Eatmon and Eppley, on making a visit to Rushing, identified themselves and, on asserted grounds that they were wearing only casual clothes and might have been planning to kidnap Rushing's eight-year-old granddaughter, were then subjected to a chilling experience. Rushing took down a rifle from the wall and, uttering profanity, pointed it at Eppley and Eatmon, in effect ordering them to stay while he poured out venomous comments. The rifle was, in fact, unloaded, but Eatmon and Eppley were not apprised of that not irrelevant fact. Eatmon was struck by Rushing. The order telling Eatmon and Eppley to sit down (and implicitly to remain sitting down) amounted to false imprisonment or kidnapping.

In the ensuing conversation, Rushing, who asserted that he could not read the identification tendered by Eatmon because he did not have his glasses on, blurted out: "I am with the mob and killed seven people and have never been tried yet. You want to come back with something else now." When Eppley stated that he did not have a gun, Rushing replied that Eppley did not have to be armed to get his head blown off. Eventually, after Rushing calmed down, the agents believed they could depart, and did so.

Rushing was indicted two days later for interfering with a federal employee in violation of 18 U.S.C. § 111 (1984). The indictment further charged that the violation had involved the use of a deadly and dangerous weapon, which enhanced the possible term of imprisonment from three to ten years.1 

At trial, the government was permitted to introduce testimony of state wildlife officials who had visited Rushing's home approximately two years before the incident. They were dressed in official state uniforms. They testified that Rushing issued instructions for someone to bring him a loaded gun and asserted that he had killed several men before and never had to spend a day in prison for it, going on to say: "Hell, I can have you taken out by a phone call to New York."

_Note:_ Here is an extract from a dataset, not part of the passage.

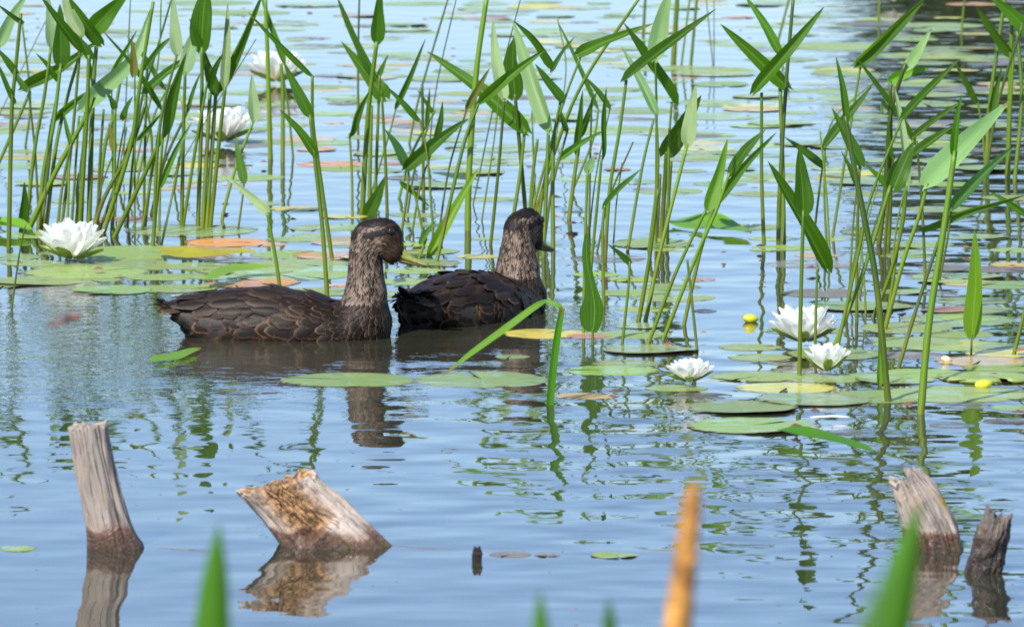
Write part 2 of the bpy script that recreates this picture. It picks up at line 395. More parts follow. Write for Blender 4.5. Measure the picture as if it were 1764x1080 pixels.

The jury, at the conclusion of the evidence, found Rushing guilty of interfering with Eppley, a federal employee, while he was performing official duties. The jury acquitted Rushing of using a deadly or dangerous weapon in the course of his interference with Eppley. The conviction amounted to a felony, prohibiting Rushing's possession or ownership of a rifle. 18 U.S.C. § 922(g). The statutory maximum for a sentence following Rushing's conviction was imprisonment for three years and a fine of $5,000. Rushing has complained of the sentence imposed of twenty-one months of imprisonment, a $5,000 fine, and $50 assessment, in large part because of the resulting interference with his ability to conduct hunting expeditions on his property if he must go weaponless.

Rushing's argument comes down to a contention that all he has committed is a minor assault, since the use by him of a deadly or dangerous weapon was not found upon the submission of the case to the jury. The jury acquitted Rushing of using a deadly or dangerous weapon. Accordingly, Rushing argues he should have been sentenced in accordance with Federal Sentencing Guideline Sec. 2A2.3, "Minor Assaults," rather than Sec. 2A2.2, "Aggravated Assaults," which was employed by the district court.

However, the matter is not quite so simple to resolve. The elements of the crime of which Rushing was acquitted do not correspond precisely with the factors listed under the applicable guidelines section. The sentencing guidelines provided in Sec. 2A2.2 deal with an aggravated assault, including one involving the use of a deadly and dangerous weapon. Section 2A2.3 deals with a minor assault, which is defined as a misdemeanor assault or a felonious assault not covered by Sec. 2A2.2. For the former, the sentencing guideline comes to twenty-one to twenty-seven months and the sentence imposed was at the least onerous level, namely, twenty-one months. The minor assault under guideline Sec. 2A2.3 would work out to one month's imprisonment.

It is a consideration worthy of note that the jury did not by its acquittal establish that Rushing did not use a deadly and dangerous weapon. It only determined that there had not been proof beyond a reasonable doubt that he had used a deadly and dangerous weapon. That result may in large part have been attributable to a suspect instruction that the unloaded status of the weapon rendered it not dangerous, apparently regardless of whether Eppley and Eatmon were aware that such was the case. In all events, the proof beyond a reasonable doubt requirement does not extend to circumstances taken into account for sentencing purposes. McMillan v. Pennsylvania, 477 U.S. 79, 84 (1986).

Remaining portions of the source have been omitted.